■ PROVIDED DATA
· · · · ·

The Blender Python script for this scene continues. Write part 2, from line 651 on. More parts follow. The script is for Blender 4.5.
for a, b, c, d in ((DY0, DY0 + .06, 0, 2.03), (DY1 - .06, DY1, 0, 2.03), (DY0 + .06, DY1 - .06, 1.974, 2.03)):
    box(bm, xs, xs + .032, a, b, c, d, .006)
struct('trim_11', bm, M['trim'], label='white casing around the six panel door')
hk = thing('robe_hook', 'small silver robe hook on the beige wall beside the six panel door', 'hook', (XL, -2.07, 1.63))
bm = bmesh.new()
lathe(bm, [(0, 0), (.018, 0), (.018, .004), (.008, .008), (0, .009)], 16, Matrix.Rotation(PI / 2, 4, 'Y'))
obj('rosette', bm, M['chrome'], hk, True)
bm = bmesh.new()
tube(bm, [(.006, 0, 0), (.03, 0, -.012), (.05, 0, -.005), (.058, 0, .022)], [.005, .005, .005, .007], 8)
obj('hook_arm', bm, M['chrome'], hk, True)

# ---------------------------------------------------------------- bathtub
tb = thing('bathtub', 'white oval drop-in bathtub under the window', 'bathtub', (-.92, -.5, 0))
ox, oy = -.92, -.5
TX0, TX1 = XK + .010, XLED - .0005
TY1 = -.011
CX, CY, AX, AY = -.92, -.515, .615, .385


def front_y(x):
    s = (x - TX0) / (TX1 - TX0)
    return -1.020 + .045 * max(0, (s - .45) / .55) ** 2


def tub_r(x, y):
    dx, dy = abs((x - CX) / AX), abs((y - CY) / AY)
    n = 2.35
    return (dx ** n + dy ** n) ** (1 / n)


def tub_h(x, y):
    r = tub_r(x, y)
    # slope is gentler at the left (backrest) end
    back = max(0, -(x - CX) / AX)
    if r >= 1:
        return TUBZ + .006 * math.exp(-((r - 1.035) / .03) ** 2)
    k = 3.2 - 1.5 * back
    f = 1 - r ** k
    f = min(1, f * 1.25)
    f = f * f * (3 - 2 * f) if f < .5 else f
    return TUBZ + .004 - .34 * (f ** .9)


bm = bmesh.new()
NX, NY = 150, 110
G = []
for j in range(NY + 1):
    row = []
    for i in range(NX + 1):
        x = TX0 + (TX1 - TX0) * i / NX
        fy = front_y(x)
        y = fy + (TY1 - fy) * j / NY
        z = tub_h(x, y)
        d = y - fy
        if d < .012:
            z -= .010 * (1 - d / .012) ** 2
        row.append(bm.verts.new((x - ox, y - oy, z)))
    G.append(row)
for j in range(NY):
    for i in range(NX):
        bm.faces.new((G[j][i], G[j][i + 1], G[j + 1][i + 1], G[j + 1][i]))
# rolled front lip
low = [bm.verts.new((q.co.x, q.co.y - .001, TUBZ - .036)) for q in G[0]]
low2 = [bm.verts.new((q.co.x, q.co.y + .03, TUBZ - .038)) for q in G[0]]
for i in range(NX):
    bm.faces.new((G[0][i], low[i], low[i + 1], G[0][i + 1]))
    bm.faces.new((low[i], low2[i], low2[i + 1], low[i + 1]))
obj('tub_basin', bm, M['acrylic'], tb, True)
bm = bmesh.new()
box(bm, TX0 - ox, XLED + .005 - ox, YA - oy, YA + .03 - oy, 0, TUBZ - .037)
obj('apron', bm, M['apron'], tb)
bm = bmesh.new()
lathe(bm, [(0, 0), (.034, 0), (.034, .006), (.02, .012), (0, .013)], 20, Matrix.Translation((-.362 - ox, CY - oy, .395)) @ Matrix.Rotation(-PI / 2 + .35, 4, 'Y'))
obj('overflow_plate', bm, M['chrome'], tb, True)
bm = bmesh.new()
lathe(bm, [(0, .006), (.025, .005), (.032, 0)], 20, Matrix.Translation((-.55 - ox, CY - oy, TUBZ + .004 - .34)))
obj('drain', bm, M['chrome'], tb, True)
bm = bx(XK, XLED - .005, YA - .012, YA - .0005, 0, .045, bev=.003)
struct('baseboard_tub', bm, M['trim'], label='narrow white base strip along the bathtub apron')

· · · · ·

Copy every line of the material, please, keeping it exactly the same.

The Blender Python script for this scene continues. Write part 2, from line 651 on. More parts follow. The script is for Blender 4.5.
for a, b, c, d in ((DY0, DY0 + .06, 0, 2.03), (DY1 - .06, DY1, 0, 2.03), (DY0 + .06, DY1 - .06, 1.974, 2.03)):
    box(bm, xs, xs + .032, a, b, c, d, .006)
struct('trim_11', bm, M['trim'], label='white casing around the six panel door')
hk = thing('robe_hook', 'small silver robe hook on the beige wall beside the six panel door', 'hook', (XL, -2.07, 1.63))
bm = bmesh.new()
lathe(bm, [(0, 0), (.018, 0), (.018, .004), (.008, .008), (0, .009)], 16, Matrix.Rotation(PI / 2, 4, 'Y'))
obj('rosette', bm, M['chrome'], hk, True)
bm = bmesh.new()
tube(bm, [(.006, 0, 0), (.03, 0, -.012), (.05, 0, -.005), (.058, 0, .022)], [.005, .005, .005, .007], 8)
obj('hook_arm', bm, M['chrome'], hk, True)

# ---------------------------------------------------------------- bathtub
tb = thing('bathtub', 'white oval drop-in bathtub under the window', 'bathtub', (-.92, -.5, 0))
ox, oy = -.92, -.5
TX0, TX1 = XK + .010, XLED - .0005
TY1 = -.011
CX, CY, AX, AY = -.92, -.515, .615, .385


def front_y(x):
    s = (x - TX0) / (TX1 - TX0)
    return -1.020 + .045 * max(0, (s - .45) / .55) ** 2


def tub_r(x, y):
    dx, dy = abs((x - CX) / AX), abs((y - CY) / AY)
    n = 2.35
    return (dx ** n + dy ** n) ** (1 / n)


def tub_h(x, y):
    r = tub_r(x, y)
    # slope is gentler at the left (backrest) end
    back = max(0, -(x - CX) / AX)
    if r >= 1:
        return TUBZ + .006 * math.exp(-((r - 1.035) / .03) ** 2)
    k = 3.2 - 1.5 * back
    f = 1 - r ** k
    f = min(1, f * 1.25)
    f = f * f * (3 - 2 * f) if f < .5 else f
    return TUBZ + .004 - .34 * (f ** .9)


bm = bmesh.new()
NX, NY = 150, 110
G = []
for j in range(NY + 1):
    row = []
    for i in range(NX + 1):
        x = TX0 + (TX1 - TX0) * i / NX
        fy = front_y(x)
        y = fy + (TY1 - fy) * j / NY
        z = tub_h(x, y)
        d = y - fy
        if d < .012:
            z -= .010 * (1 - d / .012) ** 2
        row.append(bm.verts.new((x - ox, y - oy, z)))
    G.append(row)
for j in range(NY):
    for i in range(NX):
        bm.faces.new((G[j][i], G[j][i + 1], G[j + 1][i + 1], G[j + 1][i]))
# rolled front lip
low = [bm.verts.new((q.co.x, q.co.y - .001, TUBZ - .036)) for q in G[0]]
low2 = [bm.verts.new((q.co.x, q.co.y + .03, TUBZ - .038)) for q in G[0]]
for i in range(NX):
    bm.faces.new((G[0][i], low[i], low[i + 1], G[0][i + 1]))
    bm.faces.new((low[i], low2[i], low2[i + 1], low[i + 1]))
obj('tub_basin', bm, M['acrylic'], tb, True)
bm = bmesh.new()
box(bm, TX0 - ox, XLED + .005 - ox, YA - oy, YA + .03 - oy, 0, TUBZ - .037)
obj('apron', bm, M['apron'], tb)
bm = bmesh.new()
lathe(bm, [(0, 0), (.034, 0), (.034, .006), (.02, .012), (0, .013)], 20, Matrix.Translation((-.362 - ox, CY - oy, .395)) @ Matrix.Rotation(-PI / 2 + .35, 4, 'Y'))
obj('overflow_plate', bm, M['chrome'], tb, True)
bm = bmesh.new()
lathe(bm, [(0, .006), (.025, .005), (.032, 0)], 20, Matrix.Translation((-.55 - ox, CY - oy, TUBZ + .004 - .34)))
obj('drain', bm, M['chrome'], tb, True)
bm = bx(XK, XLED - .005, YA - .012, YA - .0005, 0, .045, bev=.003)
struct('baseboard_tub', bm, M['trim'], label='narrow white base strip along the bathtub apron')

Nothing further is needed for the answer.